Friday, June 23, 2023

30% Less Fuel Consumption from New NASA Truss X-Plane

This is seriously promising and i want to add that this narrow width can be stretched vertically into a double decker at least.  this can then compete easily with the big birds.  We have two light wings bracing each other and we lose the necessary weight across the top.  Real mass disappears with all this and past the obvious hing point ,normal strength applies.

This idea has waited for theory to catch up.  now we can test this configuarion easily in wind tunnels and in a computer.

notice the brace is staggered against the main wing which surely shakes out all the aerodynamics.  The actual width is likely split to the two airfoils.  And been narrower, we likely sharply reduce drag for all three sub sections.

Rather neat actually.

30% Less Fuel Consumption from New NASA Truss X-Plane

June 19, 2023 by Brian Wang

The new X-plane seeks to enable a potential new generation of more sustainable single-aisle aircraft – the workhorse of passenger airlines around the world.
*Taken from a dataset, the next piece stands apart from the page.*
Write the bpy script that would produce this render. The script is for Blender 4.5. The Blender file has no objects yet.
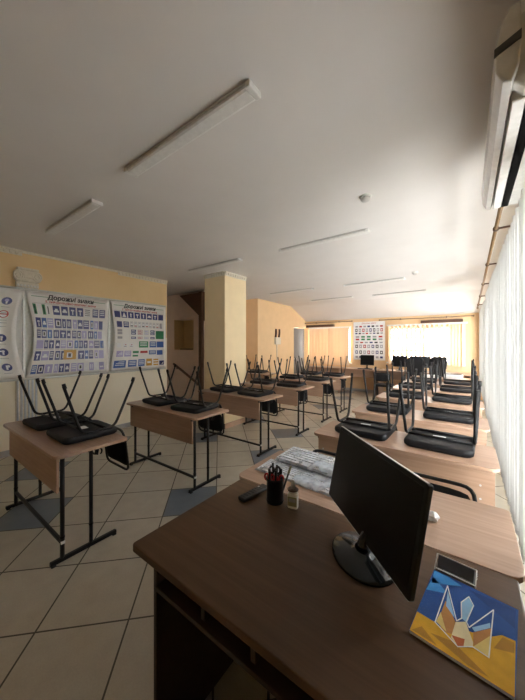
import bpy, bmesh, math, random
from mathutils import Vector, Matrix
PI = math.pi
random.seed(7)
scene = bpy.context.scene
COL = scene.collection

# ------------------------------------------------------------------ materials
def new_mat(name):
    m = bpy.data.materials.new(name); m.use_nodes = True
    nt = m.node_tree
    return m, nt, nt.nodes['Principled BSDF']

def N(nt, t, **kw):
    n = nt.nodes.new(t)
    for k, v in kw.items(): setattr(n, k, v)
    return n

def plain(name, col, rough=.5, metal=0.0, spec=.5, var=.06, scale=30.0, bump=0.0, coat=0.0):
    """base colour varied by a fine procedural noise"""
    m, nt, b = new_mat(name)
    tc = N(nt, 'ShaderNodeTexCoord'); no = N(nt, 'ShaderNodeTexNoise')
    no.inputs['Scale'].default_value = scale; no.inputs['Detail'].default_value = 4
    nt.links.new(tc.outputs['Object'], no.inputs['Vector'])
    cr = N(nt, 'ShaderNodeValToRGB')
    cr.color_ramp.elements[0].position = .3; cr.color_ramp.elements[1].position = .7
    cr.color_ramp.elements[0].color = (*[c*(1-var) for c in col], 1)
    cr.color_ramp.elements[1].color = (*[min(1, c*(1+var)) for c in col], 1)
    nt.links.new(no.outputs['Fac'], cr.inputs['Fac'])
    nt.links.new(cr.outputs['Color'], b.inputs['Base Color'])
    b.inputs['Roughness'].default_value = rough; b.inputs['Metallic'].default_value = metal
    b.inputs['Specular IOR Level'].default_value = spec
    b.inputs['Coat Weight'].default_value = coat
    if bump:
        bp = N(nt, 'ShaderNodeBump'); bp.inputs['Strength'].default_value = bump; bp.inputs['Distance'].default_value = .004
        nt.links.new(no.outputs['Fac'], bp.inputs['Height']); nt.links.new(bp.outputs['Normal'], b.inputs['Normal'])
    return m

def wood(name, c1, c2, rough=.35, scale=(1.2, 26, 26), spec=.5, coat=0.0):
    m, nt, b = new_mat(name)
    tc = N(nt, 'ShaderNodeTexCoord'); mp = N(nt, 'ShaderNodeMapping')
    mp.inputs['Scale'].default_value = scale
    nt.links.new(tc.outputs['Object'], mp.inputs['Vector'])
    no = N(nt, 'ShaderNodeTexNoise'); no.inputs['Scale'].default_value = 2.2
    no.inputs['Detail'].default_value = 7; no.inputs['Distortion'].default_value = .6
    nt.links.new(mp.outputs['Vector'], no.inputs['Vector'])
    cr = N(nt, 'ShaderNodeValToRGB')
    cr.color_ramp.elements[0].position = .33; cr.color_ramp.elements[1].position = .68
    cr.color_ramp.elements[0].color = (*c1, 1); cr.color_ramp.elements[1].color = (*c2, 1)
    nt.links.new(no.outputs['Fac'], cr.inputs['Fac']); nt.links.new(cr.outputs['Color'], b.inputs['Base Color'])
    b.inputs['Roughness'].default_value = rough; b.inputs['Specular IOR Level'].default_value = spec
    b.inputs['Coat Weight'].default_value = coat
    return m

M = {}
M['desk'] = wood('light_wood', (.37, .235, .165), (.46, .305, .22), .3)
M['deskpanel'] = wood('light_wood_panel', (.35, .22, .15), (.42, .275, .195), .45)
M['edge'] = plain('desk_edge', (.48, .31, .21), .5)
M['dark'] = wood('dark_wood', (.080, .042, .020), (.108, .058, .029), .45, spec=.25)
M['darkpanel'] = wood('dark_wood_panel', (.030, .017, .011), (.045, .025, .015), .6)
M['tube'] = plain('black_steel', (.009, .009, .010), .45, 0, .35)
M['fabric'] = plain('black_fabric', (.014, .014, .016), .8, 0, .3, .3, 400, .5)
M['leather'] = plain('black_vinyl', (.009, .0095, .012), .55, 0, .3, .15, 60, .2)
M['rubber'] = plain('black_rubber', (.015, .015, .015), .8)
M['blackpl'] = plain('black_plastic', (.008, .008, .009), .5)
M['gloss'] = plain('black_gloss', (.010, .012, .013), .12)
M['screen'] = plain('screen_black', (.004, .004, .005), .38, 0, .35)
M['glint_screw'] = plain('bezel_glint_screw', (.70, .70, .70), .25, .2)  # painted glint of the monitor bezel, also the metal of desk screws
M['white'] = plain('white_plastic', (.72, .72, .70), .4)
M['whitegrey'] = plain('grey_white_plastic', (.50, .49, .47), .35)
M['paper'] = plain('white_paper', (.80, .81, .82), .7)
M['keys'] = plain('white_keys', (.70, .75, .82), .3, var=.04)
M['kbody'] = plain('keyboard_white', (.62, .67, .74), .3)
M['ceiling'] = plain('ceiling_paint', (.72, .70, .685), .9, var=.02, scale=3)
M['pillar'] = plain('cream_paint', (.82, .67, .43), .85, var=.03, scale=5)
M['pinkwall'] = plain('alcove_paint', (.92, .80, .70), .9, var=.04, scale=4)
M['farwall'] = plain('ochre_paint', (.78, .56, .33), .85, var=.03, scale=5)
M['plaster'] = plain('plaster_white', (.74, .69, .58), .8, var=.08, scale=40, bump=.3)
M['cards'] = plain('card_grey', (.10, .10, .11), .3)
M['brown'] = wood('brown_wood', (.10, .045, .022), (.15, .07, .035), .5)
M['brownrail'] = plain('brown_rail', (.09, .045, .028), .5)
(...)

Working with NASA, Boeing will build, test, and fly a full-scale demonstrator aircraft with extra-long, thin wings stabilized by diagonal struts, known as a Transonic Truss-Braced Wing concept.

The X-66A will validate technologies for a Transonic Truss-Braced Wing configuration that, when combined with other advancements in propulsion systems, materials, and systems architecture, could result in up to 30% less fuel consumption and reduced emissions when compared with today’s best-in-class aircraft.

Due to their heavy usage, single-aisle aircraft today account for nearly half of worldwide aviation emissions. Creating designs and technologies for a more sustainable version of this type of aircraft has the potential for profound impact on emissions.